The Los Angeles Philharmonic has kept up the close relationship established from the beginning through mutual benefactor W.A. Clark Jr., appearing virtually every year since 1920 and bringing a half dozen or more of the world’s most distinguished conductors with it ​— ​André Previn, Zubin Mehta, Michael Tilson Thomas, Simon Rattle, Esa-Pekka Salonen, and of course Gustavo Dudamel, who will return with the L.A. Phil on March 6, 2020, to play an anniversary concert that will occur 100 years from the day of the orchestra’s initial Santa Barbara appearance.

Yuja Wang
David Bazemore Photos

In this century, CAMA’s legacy has grown thanks to strong leadership and adventurous programming. The hiring of Mark Trueblood as executive director in 1998 signaled a new level of commitment to professionalism in the day-to-day management of the organization, and Herb Kendall, who served on the board from 1995-2016 and was president from 1999-2002, established an Endowment Campaign that had raised more than $5 million by 2005. Around the same time, in 2001, art historian Bob Light made a substantial gift through his philanthropy the Hesperia Foundation that went directly to the Masterseries at the Lobero, CAMA’s recital program.

No one has had more of an impact on the programming at CAMA than Stephen Cloud, who became a boardmember in 1996 and who has been involved in live music professionally for five decades, both as a manager for such prominent jazz artists as Charles Lloyd and Keith Jarrett, and as a concert booker and promoter.
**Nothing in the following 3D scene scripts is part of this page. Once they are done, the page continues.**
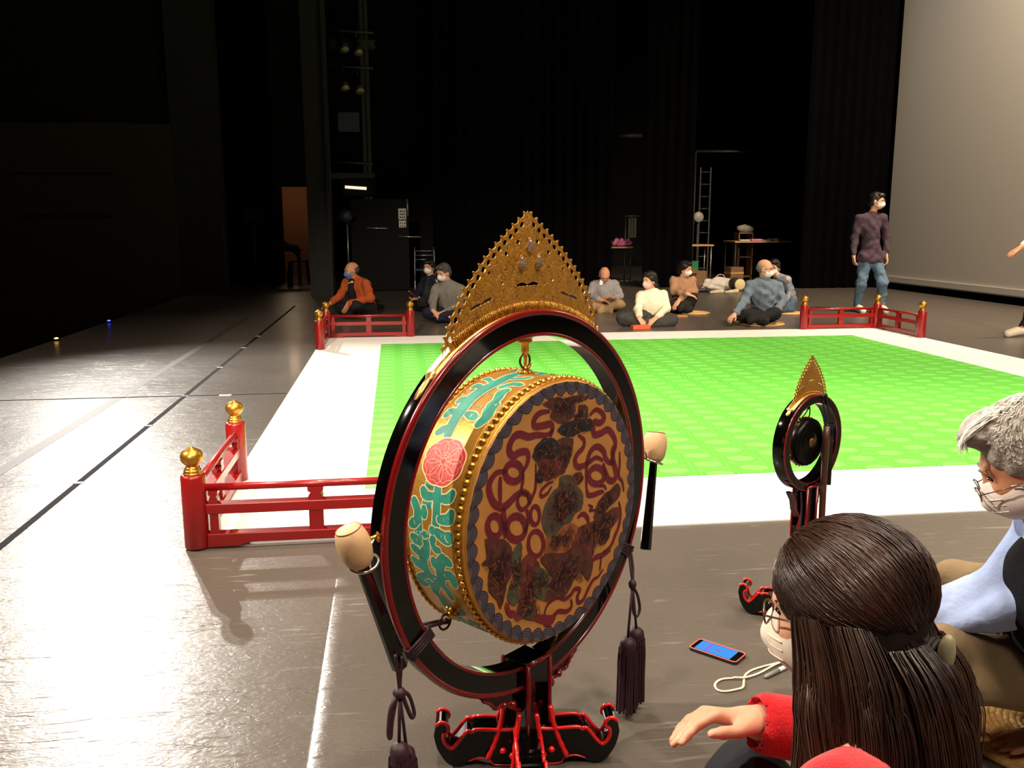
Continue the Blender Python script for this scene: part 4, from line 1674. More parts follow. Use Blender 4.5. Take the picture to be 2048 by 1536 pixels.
def tassel(name, parent, top, length, rad, seed):
    """corded head and a skirt of silk threads hanging straight down"""
    rs = random.Random(seed)
    q = MB()
    q.lathe([(0.0, 0.0), (rad * .5, -0.002), (rad * .85, -0.010), (rad * .95, -0.022), (rad * .9, -0.030), (rad * 1.05, -0.036), (rad * 0.9, -0.05)], 16, top)
    for i in range(70):
        a = rs.uniform(0, 2 * PI)
        r0 = rad * math.sqrt(rs.uniform(0.5, 1.0))
        x, y = math.cos(a) * r0, math.sin(a) * r0
        ln = length * rs.uniform(0.94, 1.03)
        sp = rs.uniform(1.0, 1.18)
        pts = [(top[0] + x * .95, top[1] + y * .95, top[2] - 0.030), (top[0] + x * 1.08, top[1] + y * 1.08, top[2] - ln * .35),
               (top[0] + x * sp, top[1] + y * sp, top[2] - ln * .7), (top[0] + x * sp * 1.05, top[1] + y * sp * 1.05, top[2] - ln)]
        q.tube(pts, 0.0035, 4, cap=False)
    q.lathe([(rad * .9, -0.03), (rad * .95, -length * .5), (rad * .9, -length * .93), (0, -length * .93)], 12, top)
    return q.build(name, PURPLE, parent)


ZC = 0.649
drum_stand = empty('drum_stand', (0.2816, 1.9428, 0), R(40.4))
tag(drum_stand, 'tall black and red lacquer ring stand with gold crest holding the big painted drum', 'drum stand')
ring_frame(drum_stand, 0.4405, 0.388, -0.030, 0.020, ZC, 128)
crest_o = crest(drum_stand, -0.008, ZC, 0.4405, 0.265, 1.309, CRESTGOLD)
gold_band(drum_stand, 0.4405, -0.022, 0.012, ZC, 41, 139)
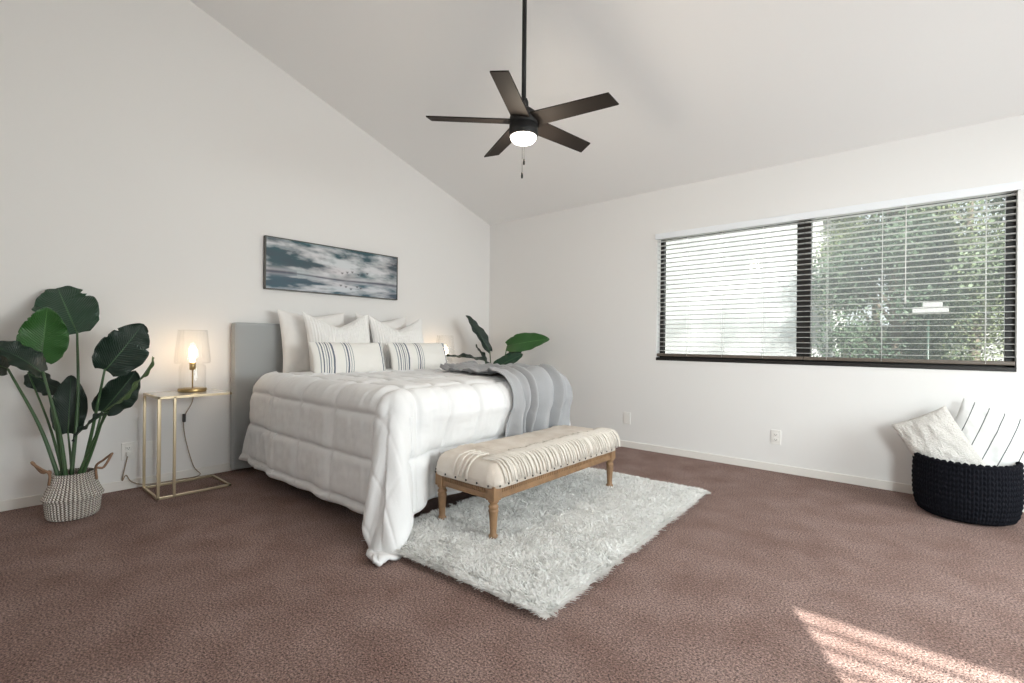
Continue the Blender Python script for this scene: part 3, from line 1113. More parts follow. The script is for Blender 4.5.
# dark studs
for sx in (-1, 1):
    for k in range(19):
        y = -CY + 0.04 + (2 * CY - 0.08) * k / 18
        mb = MB(); mb.lathe([(0.0058, -0.001), (0.005, 0.002), (0.0, 0.0042)], 10, M=Matrix.Translation((sx * (CX + 0.004), y, 0.293)) @ Matrix.Rotation(sx * PI / 2, 4, 'Y'))
        mb.build('stud', M_nail, bn)
for sy in (-1, 1):
    for k in range(6):
        x = -CX + 0.04 + (2 * CX - 0.08) * k / 5
        mb = MB(); mb.lathe([(0.0058, -0.001), (0.005, 0.002), (0.0, 0.0042)], 10, M=Matrix.Translation((x, sy * (CY + 0.002), 0.293)) @ Matrix.Rotation(-sy * PI / 2, 4, 'X'))
        mb.build('stud', M_nail, bn)

# ------------------------------------------------------------------ shag rug
rug = empty('rug', (2.465, -1.978, 0.0), math.radians(2.4))
tag(rug, 'fluffy white shag rug under the bench at the foot of the bed', 'rug')
RW, RL = 1.07, 1.86
mb = MB(); mb.box(-RW / 2 + 0.012, RW / 2 - 0.012, -RL / 2 + 0.012, RL / 2 - 0.012, 0.001, 0.014, 0.005); mb.build('backing', M_rugback, rug)
rng = np.random.RandomState(5)
NT = 92000
bx = (rng.rand(NT) - 0.5) * RW
by = (rng.rand(NT) - 0.5) * RL
edge_n = 9000                       # denser rim
pe = rng.rand(edge_n)
ex_ = np.where(pe < 0.4, RW / 2 - 0.012 * rng.rand(edge_n), (rng.rand(edge_n) - 0.5) * RW)
ey_ = np.where(pe < 0.4, (rng.rand(edge_n) - 0.5) * RL, np.where(pe < 0.7, 1, -1) * (RL / 2 - 0.012 * rng.rand(edge_n)))
bx, by = np.r_[bx, ex_], np.r_[by, ey_]
keep = np.ones(len(bx), bool)
_r = math.radians(2.4)
for lx in (-1, 1):
    for ly in (-1, 1):
        wx, wy = 2.262 + lx * 0.191 - 2.465, -1.965 + ly * 0.578 + 1.978
        qx, qy = wx * math.cos(_r) + wy * math.sin(_r), -wx * math.sin(_r) + wy * math.cos(_r)
        keep &= np.hypot(bx - qx, by - qy) > 0.034
bx, by = bx[keep], by[keep]
NT = len(bx)
ang = fbm(bx * 9 + 3, by * 9, 2) * 12 + rng.randn(NT) * 1.1 + 1.0
lean = 0.012 + 0.022 * rng.rand(NT)
hgt = (0.034 + 0.014 * rng.rand(NT)) * (0.82 + 0.36 * fbm(bx * 12, by * 12 + 7, 2))
dx, dy = np.cos(ang) * lean, np.sin(ang) * lean
for s_, c_, lim, d_ in ((1, bx, RW / 2, 0), (-1, bx, RW / 2, 0), (1, by, RL / 2, 1), (-1, by, RL / 2, 1)):
    m_ = np.clip((s_ * c_ - lim + 0.04) / 0.04, 0, 1) * (0.6 + 0.8 * rng.rand(NT))
    if d_ == 0:
        dx = dx + s_ * m_ * 0.010
    else:
        dy = dy + s_ * m_ * 0.010
    hgt = hgt * (1 - 0.40 * m_)
base = np.stack([bx, by, np.full(NT, 0.010)], -1)
mid = base + np.stack([dx * 0.3, dy * 0.3, hgt * 0.62], -1)
tip = base + np.stack([dx * 1.15, dy * 1.15, hgt * 0.95], -1)
wa = rng.rand(NT) * 2 * PI
wd = np.stack([np.cos(wa), np.sin(wa), np.zeros(NT)], -1) * 0.0046
Vt = np.stack([base - wd, base + wd, mid - wd * 0.9, mid + wd * 0.9, tip - wd * 0.45, tip + wd * 0.45], 1).reshape(-1, 3)
i6 = np.arange(NT) * 6
Ft = np.concatenate([np.stack([i6, i6 + 1, i6 + 3, i6 + 2], -1), np.stack([i6 + 2, i6 + 3, i6 + 5, i6 + 4], -1)])
mesh_obj('pile', Vt, Ft, M_rug, rug)


# ------------------------------------------------------------------ nightstands and lamps
def nightstand(name, loc, mirror, label):
    t = empty(name, loc)
    tag(t, label, 'nightstand', 'gold nightstands')
    W, D, H, r = 0.41, 0.34, 0.648, 0.0075      # along y, along x
    q = lambda y: (-y if mirror else y)
    def bar(name_, p0, p1, r_=r):
        m_ = MB()
        x0, x1 = sorted((p0[0], p1[0])); y0, y1 = sorted((q(p0[1]), q(p1[1]))); z0, z1 = sorted((p0[2], p1[2]))
        m_.box(x0 - r_, x1 + r_, y0 - r_, y1 + r_, z0 - r_, z1 + r_, 0.0015)
        return m_.build(name_, M_gold, t)
    for nm, z in (('foot_rail', r + 0.001), ('top_rail', H - r)):
        bar(nm, (0, 0, z), (D, 0, z)); bar(nm, (0, W, z), (D, W, z))
        bar(nm, (0, 0, z), (0, W, z)); bar(nm, (D, 0, z), (D, W, z))
    for x in (0, D):
        for y in (0, 0.085):
            bar('post', (x, y, 0.01), (x, y, H - 0.01))
    m_ = MB()
    y0, y1 = sorted((q(0.004), q(W - 0.004)))
    m_.box(0.004, D - 0.004, y0, y1, H - 0.006, H + 0.001, 0.001)
    m_.build('glass_top', M_mirror, t)
    return t


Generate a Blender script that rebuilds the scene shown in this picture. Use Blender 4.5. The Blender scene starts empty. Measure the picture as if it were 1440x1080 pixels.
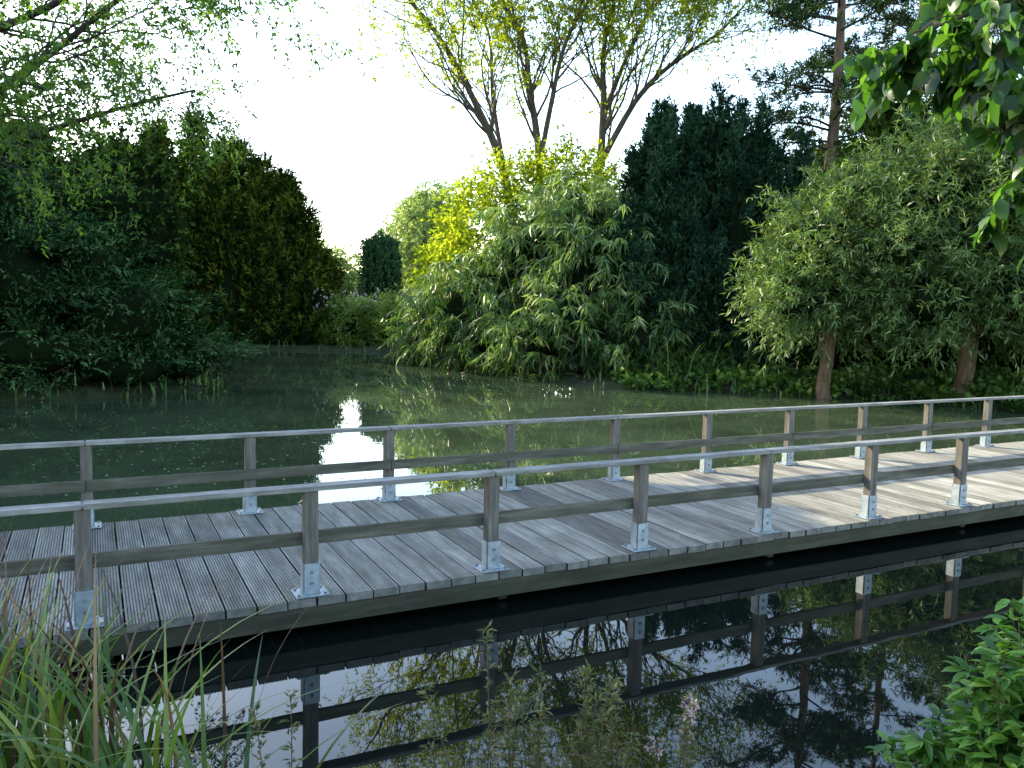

Cloud’s comprehensive knowledge of the business side of classical music complements his excellent and wide-ranging taste. It’s largely thanks to Cloud that we have enjoyed consistent access to players and orchestras of the first rank for the last 30 years. It’s safe to say that without his passion and acumen, CAMA would not have earned the sterling reputation it has today with the world’s top musicians. (Booking great orchestras into a city that’s not New York, Vienna, London, or Berlin comes with significant challenges. The expense of traveling internationally with 100 or more people and their priceless instruments has increased dramatically, and schedules must be established further and further in advance all the time.)

That said, this centennial CAMA season continues in January with renowned violinist Itzhak Perlman and recital pianist Rohan De Silva at the Granada on Tuesday, January 15. On Tuesday, February 5, the Philharmonia Baroque Orchestra comes to town under the energetic baton of baroque specialist Nicholas McGegan, and, later that same month, on February 27, the Russian National Orchestra arrives for the aforementioned all-Rachmaninoff concert. March 2019 is packed with events ​— ​Tafelmusik Baroque Orchestra (March 9) and pianist Garrick Ohlsson (March 30), both at the Lobero, and the Philharmonia Orchestra led by CAMA favorite Esa-Pekka Salonen at the Granada on Wednesday, March 20.